*** Stored rows

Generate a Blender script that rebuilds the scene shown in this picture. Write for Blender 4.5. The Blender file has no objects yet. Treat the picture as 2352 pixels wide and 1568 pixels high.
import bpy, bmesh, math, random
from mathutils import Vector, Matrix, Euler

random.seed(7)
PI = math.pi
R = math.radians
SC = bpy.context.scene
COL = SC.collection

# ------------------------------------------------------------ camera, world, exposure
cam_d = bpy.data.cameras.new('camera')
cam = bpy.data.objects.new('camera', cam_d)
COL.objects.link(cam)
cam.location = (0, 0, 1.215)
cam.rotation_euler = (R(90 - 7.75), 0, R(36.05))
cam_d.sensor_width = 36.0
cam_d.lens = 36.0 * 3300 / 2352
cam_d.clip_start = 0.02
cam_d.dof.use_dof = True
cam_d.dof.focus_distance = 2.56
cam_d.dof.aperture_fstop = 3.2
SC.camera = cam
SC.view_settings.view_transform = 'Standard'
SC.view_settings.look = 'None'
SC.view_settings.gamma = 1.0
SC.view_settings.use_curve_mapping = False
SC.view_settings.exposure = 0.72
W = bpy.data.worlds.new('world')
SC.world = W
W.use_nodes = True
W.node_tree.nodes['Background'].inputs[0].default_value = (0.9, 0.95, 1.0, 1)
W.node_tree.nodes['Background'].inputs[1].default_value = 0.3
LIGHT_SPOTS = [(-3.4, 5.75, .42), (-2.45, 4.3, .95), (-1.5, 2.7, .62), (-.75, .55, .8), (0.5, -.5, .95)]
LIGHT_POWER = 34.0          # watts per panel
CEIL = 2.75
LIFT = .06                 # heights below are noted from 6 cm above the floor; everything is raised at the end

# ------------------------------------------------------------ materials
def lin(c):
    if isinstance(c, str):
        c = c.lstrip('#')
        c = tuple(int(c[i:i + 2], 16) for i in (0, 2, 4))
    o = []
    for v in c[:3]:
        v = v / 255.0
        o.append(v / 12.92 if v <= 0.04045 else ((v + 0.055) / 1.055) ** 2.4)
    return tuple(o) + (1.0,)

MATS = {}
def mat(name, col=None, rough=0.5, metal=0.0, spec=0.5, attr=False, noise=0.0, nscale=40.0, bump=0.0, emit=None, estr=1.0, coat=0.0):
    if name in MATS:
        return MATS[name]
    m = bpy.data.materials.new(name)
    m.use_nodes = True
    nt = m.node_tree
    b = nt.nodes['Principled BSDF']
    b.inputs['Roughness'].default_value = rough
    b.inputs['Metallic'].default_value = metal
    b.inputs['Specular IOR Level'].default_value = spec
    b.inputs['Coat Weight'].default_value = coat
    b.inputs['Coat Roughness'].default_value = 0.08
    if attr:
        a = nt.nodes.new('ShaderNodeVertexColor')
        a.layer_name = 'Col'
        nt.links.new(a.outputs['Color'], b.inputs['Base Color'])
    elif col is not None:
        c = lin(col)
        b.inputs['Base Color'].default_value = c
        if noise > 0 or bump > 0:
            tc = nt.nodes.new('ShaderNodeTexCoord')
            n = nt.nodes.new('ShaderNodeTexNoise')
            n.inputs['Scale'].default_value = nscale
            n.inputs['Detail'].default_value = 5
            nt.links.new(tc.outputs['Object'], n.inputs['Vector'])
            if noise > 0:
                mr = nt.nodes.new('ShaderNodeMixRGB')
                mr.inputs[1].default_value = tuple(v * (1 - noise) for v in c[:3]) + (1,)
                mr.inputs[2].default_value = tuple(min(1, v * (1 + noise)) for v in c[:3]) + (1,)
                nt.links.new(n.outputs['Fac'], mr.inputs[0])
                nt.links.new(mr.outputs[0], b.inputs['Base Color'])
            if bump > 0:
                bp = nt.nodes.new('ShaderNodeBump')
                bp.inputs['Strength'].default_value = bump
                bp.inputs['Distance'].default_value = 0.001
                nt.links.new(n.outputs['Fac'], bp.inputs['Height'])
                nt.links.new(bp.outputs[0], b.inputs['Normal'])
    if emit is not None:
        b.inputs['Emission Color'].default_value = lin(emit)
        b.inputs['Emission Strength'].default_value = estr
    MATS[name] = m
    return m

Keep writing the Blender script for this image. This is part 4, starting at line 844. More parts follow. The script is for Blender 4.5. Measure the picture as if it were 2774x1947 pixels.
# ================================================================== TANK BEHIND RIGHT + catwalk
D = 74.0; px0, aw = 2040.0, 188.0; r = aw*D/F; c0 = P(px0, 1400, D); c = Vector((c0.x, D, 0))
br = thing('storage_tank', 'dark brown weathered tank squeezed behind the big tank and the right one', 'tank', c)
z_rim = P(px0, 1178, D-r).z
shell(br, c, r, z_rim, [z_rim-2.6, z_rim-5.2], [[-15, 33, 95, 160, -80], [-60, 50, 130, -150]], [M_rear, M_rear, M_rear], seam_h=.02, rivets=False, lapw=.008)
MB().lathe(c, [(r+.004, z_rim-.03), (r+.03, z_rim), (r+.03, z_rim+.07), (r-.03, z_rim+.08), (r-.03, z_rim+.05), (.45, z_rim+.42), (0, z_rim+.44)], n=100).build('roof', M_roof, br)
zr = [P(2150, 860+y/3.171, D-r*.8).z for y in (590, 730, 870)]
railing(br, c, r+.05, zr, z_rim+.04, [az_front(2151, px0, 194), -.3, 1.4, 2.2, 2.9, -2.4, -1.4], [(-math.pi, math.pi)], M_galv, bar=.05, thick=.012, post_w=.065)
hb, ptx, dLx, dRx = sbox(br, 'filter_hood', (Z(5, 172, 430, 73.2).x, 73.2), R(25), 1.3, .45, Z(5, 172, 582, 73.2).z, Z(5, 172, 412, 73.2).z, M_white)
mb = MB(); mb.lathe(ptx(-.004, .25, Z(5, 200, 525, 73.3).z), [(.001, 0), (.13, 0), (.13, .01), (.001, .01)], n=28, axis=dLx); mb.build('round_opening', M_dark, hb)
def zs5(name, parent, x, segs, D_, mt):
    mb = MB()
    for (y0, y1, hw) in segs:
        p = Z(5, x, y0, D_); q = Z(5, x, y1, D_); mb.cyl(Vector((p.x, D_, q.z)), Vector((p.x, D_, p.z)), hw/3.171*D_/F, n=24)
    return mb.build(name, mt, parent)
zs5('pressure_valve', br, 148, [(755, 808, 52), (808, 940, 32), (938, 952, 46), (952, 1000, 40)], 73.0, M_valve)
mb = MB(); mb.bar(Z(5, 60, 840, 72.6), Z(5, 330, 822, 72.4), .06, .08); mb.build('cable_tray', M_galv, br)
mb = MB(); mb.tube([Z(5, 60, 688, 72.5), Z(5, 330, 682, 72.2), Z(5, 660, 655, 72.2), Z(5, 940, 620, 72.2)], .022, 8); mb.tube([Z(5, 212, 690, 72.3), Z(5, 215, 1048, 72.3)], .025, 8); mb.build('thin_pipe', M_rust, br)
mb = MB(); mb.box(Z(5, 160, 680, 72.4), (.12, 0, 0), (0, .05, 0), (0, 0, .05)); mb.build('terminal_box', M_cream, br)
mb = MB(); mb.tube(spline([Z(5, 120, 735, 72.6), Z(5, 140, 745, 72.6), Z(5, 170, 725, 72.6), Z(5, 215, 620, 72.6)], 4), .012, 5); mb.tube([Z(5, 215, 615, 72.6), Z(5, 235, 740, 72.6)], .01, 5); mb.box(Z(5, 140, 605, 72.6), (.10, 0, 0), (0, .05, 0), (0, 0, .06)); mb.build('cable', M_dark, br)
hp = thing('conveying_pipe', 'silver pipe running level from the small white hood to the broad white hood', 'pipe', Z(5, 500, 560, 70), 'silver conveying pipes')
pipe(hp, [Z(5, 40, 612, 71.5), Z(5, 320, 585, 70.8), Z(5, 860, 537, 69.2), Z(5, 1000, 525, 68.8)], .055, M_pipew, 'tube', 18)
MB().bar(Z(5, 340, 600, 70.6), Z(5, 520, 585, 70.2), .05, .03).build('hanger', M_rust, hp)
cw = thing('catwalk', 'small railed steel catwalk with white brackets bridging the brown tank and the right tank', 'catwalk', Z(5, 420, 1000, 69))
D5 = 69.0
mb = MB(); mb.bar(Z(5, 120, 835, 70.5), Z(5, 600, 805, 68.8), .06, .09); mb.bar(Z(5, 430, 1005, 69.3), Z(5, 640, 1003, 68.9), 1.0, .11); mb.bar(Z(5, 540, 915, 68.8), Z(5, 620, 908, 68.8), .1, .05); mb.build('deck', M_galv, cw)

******

Task brief: Reproduce, please, the lines of the material from its first line down to the line containing "from mathutils import Vector, Matrix, Euler", keeping both ends and nothing beyond them.

Solution to this task:
Generate a Blender script that rebuilds the scene shown in this picture. Write for Blender 4.5. The Blender file has no objects yet. Treat the picture as 2352 pixels wide and 1568 pixels high.
import bpy, bmesh, math, random
from mathutils import Vector, Matrix, Euler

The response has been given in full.